羊と鋼は、ピアノの構成要素(部品の材料)である。
森は、ピアノが醸し出す音をあらわしていることが読み進めていくとわかってくる。

本書の魅力は、ピアノ調律という世界をとても深く描いた
その深度にあると思われる。
それを補強する形で、キャラの魅力
先輩たちのピアノへの愛情が見てとれるところだ。
形式としては、お仕事小説であり、青年の成長ストーリーという分類になると思う。

さらに、ここに美文。言葉の力が加わり
本書をとても心地よい作品に仕上げているのだ。


すべてのはじまりは高校の体育館である。ピアノの調律師を彼が案内する。

鍵盤を叩いた。
森の匂いがした。夜になりかけの、森の入り口。

このピアノの音に惹きつけられた彼は、ピアノの調律師を目指すのだ。

調律師の仕事に慣れてきた彼は、こんなことを感じる。

この世界にはありとあらゆるところに音楽が溶けていて、個々のピアノがそれを形にする。

その手伝いをしているのが彼の仕事だった。

そんな彼が調律師の目指す音についてあこがれの人である板鳥さんに聞く
板鳥さんは、作家の原民喜の文章をあげる。

明るく静かに澄んで懐かしい文体。少しは甘えているようでありながら、きびしく深いものをたたえている文体。夢のように美しいが現実のようにたしかな文体

この板鳥さんがピアノを調律すると、それはまるで魔法のように・・・。


風景だったピアノが呼吸をはじめる。


この表現はとてもいい。ぐっと迫ってくる。

彼は、当然であるが板鳥さんのようにはなれない。
担当を交代させられたりして落ち込む。

具体的に何ができていないのか、何が足りないのか、わからないことが怖い
この言葉はとても深く、読み手の中に入り込んでくる。
それは私たちの記憶と直接にリンクしているからだ。
これは永遠の悩みなのだ。
何が悪いのかわからない。だから怖い。
何かをする時、やっている時に、常に私たちにつきもとう感情である。
そして、たいていはわからない。そのまま過ぎていく。
もしかすると正解なんてないのかもしれない。
それでも人は悩み続けるしかない。

自分には才能がないのでは?
そう疑うのは彼だけでなく、これは私たちも同じことだ。
この仕事は合ってないのかも?。何で上手くできないのだろうか?。
そんな葛藤と戦いながら私たちは生きていくしかない。
そんな彼に先輩がこう言う。

才能ってのはさ、もの凄く好きだっていう気持ちなんじゃないのか。

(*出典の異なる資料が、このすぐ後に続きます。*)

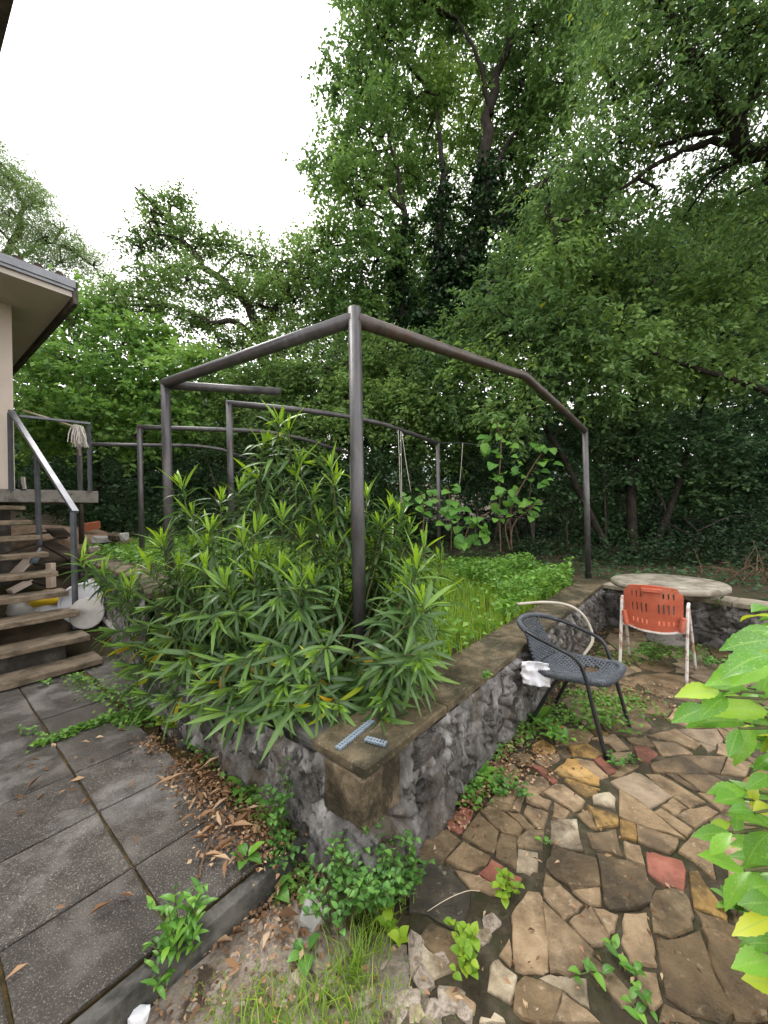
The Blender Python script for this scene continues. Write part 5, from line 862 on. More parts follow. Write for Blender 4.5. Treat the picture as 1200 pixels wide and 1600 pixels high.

どんなことがあっても、そこから離れられない執念とか、闘志とか、そういうものと似ている何か、俺はそう思うことにしているよ

この言葉は心強い。
彼が欲している言葉が、私も欲していたことに気づく
そこで私は彼と同一になれる。
まるで自分の葛藤のように彼の葛藤を感じられるのだ。

そんな時、彼にとって特別な存在の双子の一人がピアノを弾けなくなる病気となる。
この辺りのストーリー展開は雑だ。少し不満が残るのだが・・・。

残された姉の和音の中に彼は特別なものを感じる。
ここでも美文が感情をかきたてる。

和音のピアノは世界とつながる泉で、涸れるどころか、誰も聴く人がいなかったとしてもずっと湧き出続けているのだった。


そんな和音にあった音。彼女を最大限に引き出したいと思うようになる。
あるアイデアを思い立つ。
しかし躊躇する。

その思いつきは、あの子の役に立つかもしれないし、立たないかもしれない。それでも、外村君のこれからの調律の役には立つかもしれない。ううん、立たないかもしれない。
北川さんは笑いながら続けた
音楽って、もともとそういうものなんじゃないかな


彼は、先輩たちの数々の助言に助けられて
少しずつ成長していく
これは彼の成長の物語としても楽しい。